(What to produce)
Can you output the material exactly as written, minus any pictures it holds?

====

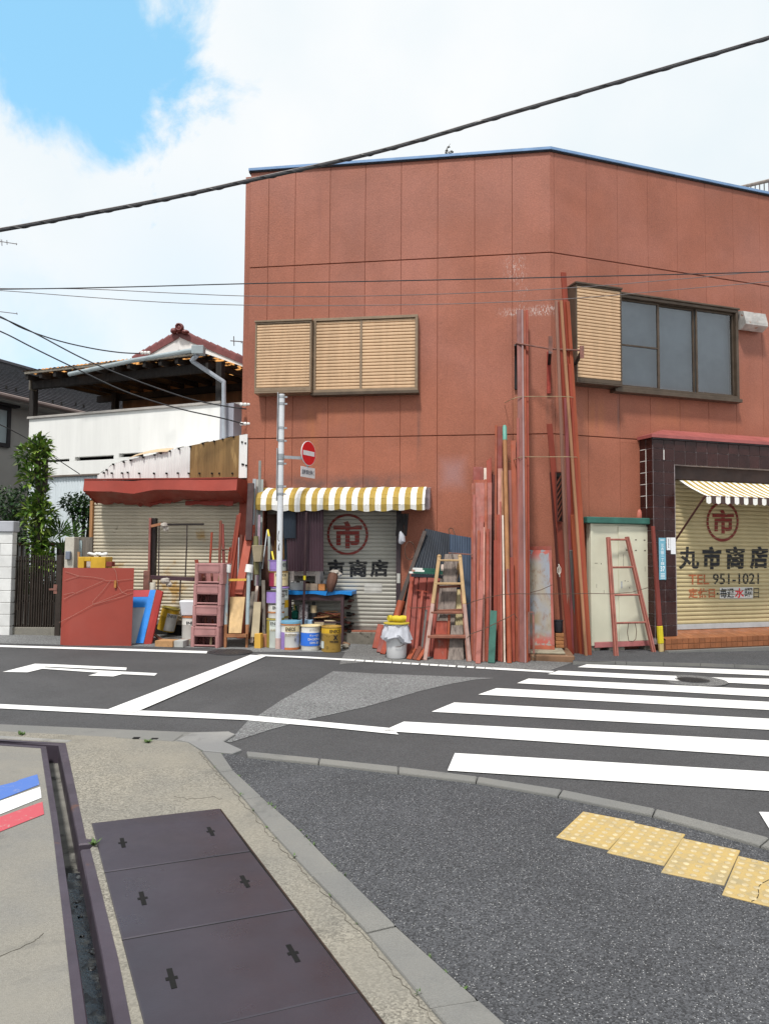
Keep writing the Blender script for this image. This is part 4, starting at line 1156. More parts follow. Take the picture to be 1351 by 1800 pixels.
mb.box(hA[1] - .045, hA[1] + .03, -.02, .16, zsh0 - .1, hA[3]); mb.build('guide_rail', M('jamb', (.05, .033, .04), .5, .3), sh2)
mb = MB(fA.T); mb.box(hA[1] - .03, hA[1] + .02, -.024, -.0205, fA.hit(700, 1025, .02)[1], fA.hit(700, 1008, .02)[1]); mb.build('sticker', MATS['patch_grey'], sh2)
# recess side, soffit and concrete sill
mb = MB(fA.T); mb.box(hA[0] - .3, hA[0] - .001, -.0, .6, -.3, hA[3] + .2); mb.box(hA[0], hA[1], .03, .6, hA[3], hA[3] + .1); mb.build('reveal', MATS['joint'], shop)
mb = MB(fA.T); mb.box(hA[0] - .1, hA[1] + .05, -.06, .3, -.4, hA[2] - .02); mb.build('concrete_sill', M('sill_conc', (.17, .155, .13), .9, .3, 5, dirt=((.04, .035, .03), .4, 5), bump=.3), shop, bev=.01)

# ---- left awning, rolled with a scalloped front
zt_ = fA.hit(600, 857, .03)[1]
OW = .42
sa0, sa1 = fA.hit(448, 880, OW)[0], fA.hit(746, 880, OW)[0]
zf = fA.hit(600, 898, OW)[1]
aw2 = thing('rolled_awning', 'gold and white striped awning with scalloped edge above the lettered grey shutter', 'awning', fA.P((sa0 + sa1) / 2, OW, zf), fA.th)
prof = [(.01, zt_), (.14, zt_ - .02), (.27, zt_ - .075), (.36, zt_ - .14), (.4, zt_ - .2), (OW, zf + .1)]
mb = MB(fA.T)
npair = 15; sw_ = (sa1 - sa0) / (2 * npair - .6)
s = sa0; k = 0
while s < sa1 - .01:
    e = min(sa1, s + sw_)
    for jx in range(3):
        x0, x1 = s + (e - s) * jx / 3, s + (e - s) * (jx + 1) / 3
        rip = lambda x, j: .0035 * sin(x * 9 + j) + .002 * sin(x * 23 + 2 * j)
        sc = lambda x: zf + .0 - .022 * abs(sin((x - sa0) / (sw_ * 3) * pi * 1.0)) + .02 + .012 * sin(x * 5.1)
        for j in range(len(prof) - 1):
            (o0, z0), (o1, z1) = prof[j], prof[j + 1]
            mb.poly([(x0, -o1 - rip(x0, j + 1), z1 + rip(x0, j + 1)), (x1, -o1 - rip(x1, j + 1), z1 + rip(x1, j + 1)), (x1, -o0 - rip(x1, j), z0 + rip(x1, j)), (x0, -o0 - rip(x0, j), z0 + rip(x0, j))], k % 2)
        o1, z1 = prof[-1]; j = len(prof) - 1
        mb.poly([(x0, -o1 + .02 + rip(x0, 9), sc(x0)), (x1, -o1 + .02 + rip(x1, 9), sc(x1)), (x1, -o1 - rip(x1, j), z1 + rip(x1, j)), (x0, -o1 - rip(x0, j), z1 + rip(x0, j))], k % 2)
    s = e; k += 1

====

(Result for this task)
Keep writing the Blender script for this image. This is part 4, starting at line 1156. More parts follow. Take the picture to be 1351 by 1800 pixels.
mb.box(hA[1] - .045, hA[1] + .03, -.02, .16, zsh0 - .1, hA[3]); mb.build('guide_rail', M('jamb', (.05, .033, .04), .5, .3), sh2)
mb = MB(fA.T); mb.box(hA[1] - .03, hA[1] + .02, -.024, -.0205, fA.hit(700, 1025, .02)[1], fA.hit(700, 1008, .02)[1]); mb.build('sticker', MATS['patch_grey'], sh2)
# recess side, soffit and concrete sill
mb = MB(fA.T); mb.box(hA[0] - .3, hA[0] - .001, -.0, .6, -.3, hA[3] + .2); mb.box(hA[0], hA[1], .03, .6, hA[3], hA[3] + .1); mb.build('reveal', MATS['joint'], shop)
mb = MB(fA.T); mb.box(hA[0] - .1, hA[1] + .05, -.06, .3, -.4, hA[2] - .02); mb.build('concrete_sill', M('sill_conc', (.17, .155, .13), .9, .3, 5, dirt=((.04, .035, .03), .4, 5), bump=.3), shop, bev=.01)

# ---- left awning, rolled with a scalloped front
zt_ = fA.hit(600, 857, .03)[1]
OW = .42
sa0, sa1 = fA.hit(448, 880, OW)[0], fA.hit(746, 880, OW)[0]
zf = fA.hit(600, 898, OW)[1]
aw2 = thing('rolled_awning', 'gold and white striped awning with scalloped edge above the lettered grey shutter', 'awning', fA.P((sa0 + sa1) / 2, OW, zf), fA.th)
prof = [(.01, zt_), (.14, zt_ - .02), (.27, zt_ - .075), (.36, zt_ - .14), (.4, zt_ - .2), (OW, zf + .1)]
mb = MB(fA.T)
npair = 15; sw_ = (sa1 - sa0) / (2 * npair - .6)
s = sa0; k = 0
while s < sa1 - .01:
    e = min(sa1, s + sw_)
    for jx in range(3):
        x0, x1 = s + (e - s) * jx / 3, s + (e - s) * (jx + 1) / 3
        rip = lambda x, j: .0035 * sin(x * 9 + j) + .002 * sin(x * 23 + 2 * j)
        sc = lambda x: zf + .0 - .022 * abs(sin((x - sa0) / (sw_ * 3) * pi * 1.0)) + .02 + .012 * sin(x * 5.1)
        for j in range(len(prof) - 1):
            (o0, z0), (o1, z1) = prof[j], prof[j + 1]
            mb.poly([(x0, -o1 - rip(x0, j + 1), z1 + rip(x0, j + 1)), (x1, -o1 - rip(x1, j + 1), z1 + rip(x1, j + 1)), (x1, -o0 - rip(x1, j), z0 + rip(x1, j)), (x0, -o0 - rip(x0, j), z0 + rip(x0, j))], k % 2)
        o1, z1 = prof[-1]; j = len(prof) - 1
        mb.poly([(x0, -o1 + .02 + rip(x0, 9), sc(x0)), (x1, -o1 + .02 + rip(x1, 9), sc(x1)), (x1, -o1 - rip(x1, j), z1 + rip(x1, j)), (x0, -o1 - rip(x0, j), z1 + rip(x0, j))], k % 2)
    s = e; k += 1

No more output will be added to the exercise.